Lo cierto es que la izquierda radical hace muchas décadas que no vive una victoria. Las que alguien pudiera objetar podrían considerarse más bien pírricas. La izquierda posmoderna que no es estrictamente liberal solo puede ser hija de la derrota total ¿Hacemos de la necesidad virtud? La facilidad con la que muchos radicales se pasan del libertarismo autónomo a las instituciones cuando los vientos son favorables parecería indicarlo. Al apartarse discursivamente de la búsqueda del poder, se abjura de un plumazo de un amplio rango de contradicciones asociadas a la práctica del poder y a la dificultad de las organizaciones de masas. En este sentido desde el derrumbe del muro, sale especialmente a cuenta ser libertario. Y no hablo del viejo anarcosindicalismo, que tiene su propio saco de contradicciones asociadas a la gestión de una organización que buscaba ser poderosa, en forma de burocracia, luchas por el liderazgo y tendencias al faccionalismo.
Hay algo realmente problemático en esta evasión de los problemas del poder y la organización en la izquierda radical. Una posición que podría considerarse como anti-política. Es cierto que no se niega la posibilidad de influir sobre el poder y ahí está la gran contradicción de esta posición. El ultraizquierdista, o el movimientista actual, se aleja del poder, pero su acción solo tiene sentido como interpelación a un poder que se da por supuesto, frente al cual se exponen una serie de reivindicaciones de reconocimiento, regulación, gestión, redistribución, etcétera. Por supuesto, el mayor riesgo de esto es que las demandas sean satisfechas, dejando el radicalismo desnudo ante sus vergüenzas.
Podría ser que ese alejamiento del poder y de las instituciones tenga que ver más con una situación práctica que con una discusión y un programa políticos. Hemos perdido, luego nos contamos a nosotros mismos que la que la lejanía del poder y de la victoria es la máxima virtud moral. El moralismo de la izquierda aquí es el complemento perfecto de la posición anti-política. La izquierda no busca cambiar la sociedad, sino actuar de manera correcta, sin saltarse su particular listado variable de dictados morales. La conexión de la tradición comunista con el catolicismo es fuerte. No es raro que la lucha política acabe convertida en una fábrica de santos y guardianes de la fe. Ante este panorama, el compromiso con el poder del PC o de Podemos pasa de ser su máximo error a una virtud.

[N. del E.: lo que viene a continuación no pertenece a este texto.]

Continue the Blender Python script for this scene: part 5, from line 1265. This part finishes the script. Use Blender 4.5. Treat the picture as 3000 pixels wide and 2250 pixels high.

El moralismo político es una posición muy cómoda en la actualidad, aunque no todo el mundo se lo pueda permitir. Una política radical no debería orientarse a quedar bien de cara a la galería, sino a cumplir unos objetivos de cambio social, lo que implica afrontar el problema de la gestión del poder y de la organización, lo que supone a su vez enfrentar contradicciones y equivocarse. ¿Cómo hacer esto sin que el poder se convierta en único objetivo y acabe sustituyendo al proyecto político transformador? No hay una respuesta fácil. Un proyecto político puede fracasar de muchas maneras. Acabar convertido en un concierto de burócratas o una agencia de colocación es una de ellas. Como mínimo no deberíamos dejarnos llevar por el fatalismo. La política no debería ser fácil y tampoco debería dejar moralmente inmaculados a los que la practican. No deberíamos fiarnos de ningún político, organización o movimiento que no se equivoque repetidamente.